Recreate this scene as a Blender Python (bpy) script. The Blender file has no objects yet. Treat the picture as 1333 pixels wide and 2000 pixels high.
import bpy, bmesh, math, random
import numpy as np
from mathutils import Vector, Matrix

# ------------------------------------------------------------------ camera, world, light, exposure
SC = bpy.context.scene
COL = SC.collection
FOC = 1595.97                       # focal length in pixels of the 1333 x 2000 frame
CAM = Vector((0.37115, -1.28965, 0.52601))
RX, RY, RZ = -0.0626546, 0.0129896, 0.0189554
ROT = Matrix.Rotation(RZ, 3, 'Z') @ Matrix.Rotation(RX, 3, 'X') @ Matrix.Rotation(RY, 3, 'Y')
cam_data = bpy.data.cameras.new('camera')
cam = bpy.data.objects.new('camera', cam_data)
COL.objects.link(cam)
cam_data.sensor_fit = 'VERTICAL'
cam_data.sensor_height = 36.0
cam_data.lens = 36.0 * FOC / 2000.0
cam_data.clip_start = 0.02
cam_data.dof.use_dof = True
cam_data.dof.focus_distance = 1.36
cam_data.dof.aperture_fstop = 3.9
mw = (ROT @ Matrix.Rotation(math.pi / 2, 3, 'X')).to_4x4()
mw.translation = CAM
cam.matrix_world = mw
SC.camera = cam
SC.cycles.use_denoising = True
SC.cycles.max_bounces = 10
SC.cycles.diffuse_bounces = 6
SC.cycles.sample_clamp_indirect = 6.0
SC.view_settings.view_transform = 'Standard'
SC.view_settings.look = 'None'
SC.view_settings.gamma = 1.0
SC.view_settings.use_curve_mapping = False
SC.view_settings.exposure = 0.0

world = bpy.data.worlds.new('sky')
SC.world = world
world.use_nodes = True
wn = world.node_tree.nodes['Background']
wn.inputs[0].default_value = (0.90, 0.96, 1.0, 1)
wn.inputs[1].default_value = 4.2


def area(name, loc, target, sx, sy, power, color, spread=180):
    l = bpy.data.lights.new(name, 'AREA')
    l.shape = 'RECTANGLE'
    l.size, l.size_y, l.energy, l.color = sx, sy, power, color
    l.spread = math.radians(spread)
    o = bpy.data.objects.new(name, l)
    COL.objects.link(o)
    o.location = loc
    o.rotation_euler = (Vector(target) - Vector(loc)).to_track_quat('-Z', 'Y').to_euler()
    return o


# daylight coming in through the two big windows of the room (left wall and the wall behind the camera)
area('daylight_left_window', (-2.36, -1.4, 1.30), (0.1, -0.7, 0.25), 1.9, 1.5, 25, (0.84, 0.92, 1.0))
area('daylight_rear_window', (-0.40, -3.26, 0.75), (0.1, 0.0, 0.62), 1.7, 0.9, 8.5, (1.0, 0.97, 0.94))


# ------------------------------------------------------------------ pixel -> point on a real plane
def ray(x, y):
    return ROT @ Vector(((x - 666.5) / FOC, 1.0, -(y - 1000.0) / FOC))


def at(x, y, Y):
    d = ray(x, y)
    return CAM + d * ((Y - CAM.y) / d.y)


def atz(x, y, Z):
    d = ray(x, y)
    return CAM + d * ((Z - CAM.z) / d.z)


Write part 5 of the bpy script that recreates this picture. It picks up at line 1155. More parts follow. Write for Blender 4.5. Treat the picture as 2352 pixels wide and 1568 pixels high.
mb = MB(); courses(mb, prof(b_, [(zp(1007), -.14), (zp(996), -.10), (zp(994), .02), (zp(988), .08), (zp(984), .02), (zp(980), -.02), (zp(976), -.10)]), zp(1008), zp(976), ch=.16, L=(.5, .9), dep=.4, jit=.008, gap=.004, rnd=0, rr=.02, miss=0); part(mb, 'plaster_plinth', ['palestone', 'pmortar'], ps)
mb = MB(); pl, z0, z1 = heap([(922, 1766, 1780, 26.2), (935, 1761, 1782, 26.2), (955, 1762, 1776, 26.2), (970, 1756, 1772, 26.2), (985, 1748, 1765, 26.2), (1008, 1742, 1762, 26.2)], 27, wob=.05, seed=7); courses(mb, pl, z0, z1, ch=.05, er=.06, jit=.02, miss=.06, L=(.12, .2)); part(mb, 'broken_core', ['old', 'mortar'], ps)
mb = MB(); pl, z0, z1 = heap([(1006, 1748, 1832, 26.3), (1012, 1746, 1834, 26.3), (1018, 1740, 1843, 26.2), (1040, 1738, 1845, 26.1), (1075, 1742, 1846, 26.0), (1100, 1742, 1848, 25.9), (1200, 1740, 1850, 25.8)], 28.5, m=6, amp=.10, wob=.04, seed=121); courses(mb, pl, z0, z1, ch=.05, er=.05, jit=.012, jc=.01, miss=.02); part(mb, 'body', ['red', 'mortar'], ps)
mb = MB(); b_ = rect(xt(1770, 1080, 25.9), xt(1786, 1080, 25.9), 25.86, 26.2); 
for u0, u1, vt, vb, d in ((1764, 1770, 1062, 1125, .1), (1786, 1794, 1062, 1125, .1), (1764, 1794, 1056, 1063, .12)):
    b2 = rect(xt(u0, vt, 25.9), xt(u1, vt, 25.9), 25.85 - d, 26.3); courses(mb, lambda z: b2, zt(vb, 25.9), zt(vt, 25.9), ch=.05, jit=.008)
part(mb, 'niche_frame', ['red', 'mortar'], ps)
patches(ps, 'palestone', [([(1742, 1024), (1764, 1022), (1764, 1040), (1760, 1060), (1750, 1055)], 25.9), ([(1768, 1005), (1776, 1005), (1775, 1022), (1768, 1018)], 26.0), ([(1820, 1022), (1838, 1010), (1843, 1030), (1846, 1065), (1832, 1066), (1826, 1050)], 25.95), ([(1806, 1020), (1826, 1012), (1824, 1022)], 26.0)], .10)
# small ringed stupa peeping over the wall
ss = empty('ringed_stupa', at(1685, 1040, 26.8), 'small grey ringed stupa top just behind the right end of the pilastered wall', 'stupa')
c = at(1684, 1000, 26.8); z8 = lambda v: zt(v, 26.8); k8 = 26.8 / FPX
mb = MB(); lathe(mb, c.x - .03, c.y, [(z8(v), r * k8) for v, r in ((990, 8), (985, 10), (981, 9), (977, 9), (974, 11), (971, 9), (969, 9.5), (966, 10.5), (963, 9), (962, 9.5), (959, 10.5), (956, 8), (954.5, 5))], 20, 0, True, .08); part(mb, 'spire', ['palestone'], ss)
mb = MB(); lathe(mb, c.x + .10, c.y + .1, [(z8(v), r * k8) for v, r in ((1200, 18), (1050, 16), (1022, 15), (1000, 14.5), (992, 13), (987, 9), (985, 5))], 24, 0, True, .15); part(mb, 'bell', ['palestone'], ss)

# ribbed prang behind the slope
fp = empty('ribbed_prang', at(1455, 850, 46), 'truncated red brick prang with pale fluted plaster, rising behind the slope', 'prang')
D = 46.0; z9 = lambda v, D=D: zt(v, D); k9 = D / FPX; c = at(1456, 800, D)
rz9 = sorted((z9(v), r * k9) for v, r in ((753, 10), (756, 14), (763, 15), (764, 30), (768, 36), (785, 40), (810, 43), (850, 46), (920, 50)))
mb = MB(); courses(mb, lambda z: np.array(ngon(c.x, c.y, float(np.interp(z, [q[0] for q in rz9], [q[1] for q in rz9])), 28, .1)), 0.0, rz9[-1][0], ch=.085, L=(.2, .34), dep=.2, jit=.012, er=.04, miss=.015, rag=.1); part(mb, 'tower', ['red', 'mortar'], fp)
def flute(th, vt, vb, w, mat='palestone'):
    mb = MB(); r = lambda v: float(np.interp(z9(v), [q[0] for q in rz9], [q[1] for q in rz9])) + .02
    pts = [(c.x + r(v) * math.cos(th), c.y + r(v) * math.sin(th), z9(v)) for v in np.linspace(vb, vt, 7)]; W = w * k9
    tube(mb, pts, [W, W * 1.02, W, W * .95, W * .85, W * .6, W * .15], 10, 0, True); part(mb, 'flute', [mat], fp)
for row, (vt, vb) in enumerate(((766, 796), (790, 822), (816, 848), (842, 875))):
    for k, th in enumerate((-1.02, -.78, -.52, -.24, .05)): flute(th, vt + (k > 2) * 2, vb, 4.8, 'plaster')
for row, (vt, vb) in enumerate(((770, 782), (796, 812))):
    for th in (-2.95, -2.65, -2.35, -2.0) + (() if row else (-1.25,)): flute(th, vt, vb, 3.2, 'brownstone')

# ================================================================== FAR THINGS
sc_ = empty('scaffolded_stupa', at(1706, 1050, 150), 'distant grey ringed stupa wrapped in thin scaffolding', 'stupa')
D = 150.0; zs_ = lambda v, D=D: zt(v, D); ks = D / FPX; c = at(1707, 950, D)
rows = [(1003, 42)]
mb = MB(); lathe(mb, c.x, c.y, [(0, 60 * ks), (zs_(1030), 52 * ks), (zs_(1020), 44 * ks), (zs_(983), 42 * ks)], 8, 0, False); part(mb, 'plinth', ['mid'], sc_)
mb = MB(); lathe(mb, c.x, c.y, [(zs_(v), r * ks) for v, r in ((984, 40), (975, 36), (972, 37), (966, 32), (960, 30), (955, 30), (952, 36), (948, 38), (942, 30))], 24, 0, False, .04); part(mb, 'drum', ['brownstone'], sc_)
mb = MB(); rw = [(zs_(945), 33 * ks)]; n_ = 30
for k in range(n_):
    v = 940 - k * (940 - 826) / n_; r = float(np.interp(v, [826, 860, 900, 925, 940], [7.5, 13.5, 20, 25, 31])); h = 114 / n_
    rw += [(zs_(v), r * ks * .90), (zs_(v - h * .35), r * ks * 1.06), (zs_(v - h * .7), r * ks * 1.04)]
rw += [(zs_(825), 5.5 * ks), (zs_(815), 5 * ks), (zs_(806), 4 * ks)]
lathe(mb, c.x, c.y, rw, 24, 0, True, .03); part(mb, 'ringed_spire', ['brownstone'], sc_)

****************

* [Work to do]:
Quote in full each line from the top of the records above through the line with "from mathutils import Vector, Matrix"; stop after that line.

* [Worked solution]:
Recreate this scene as a Blender Python (bpy) script. The Blender file has no objects yet. Treat the picture as 1333 pixels wide and 2000 pixels high.
import bpy, bmesh, math, random
import numpy as np
from mathutils import Vector, Matrix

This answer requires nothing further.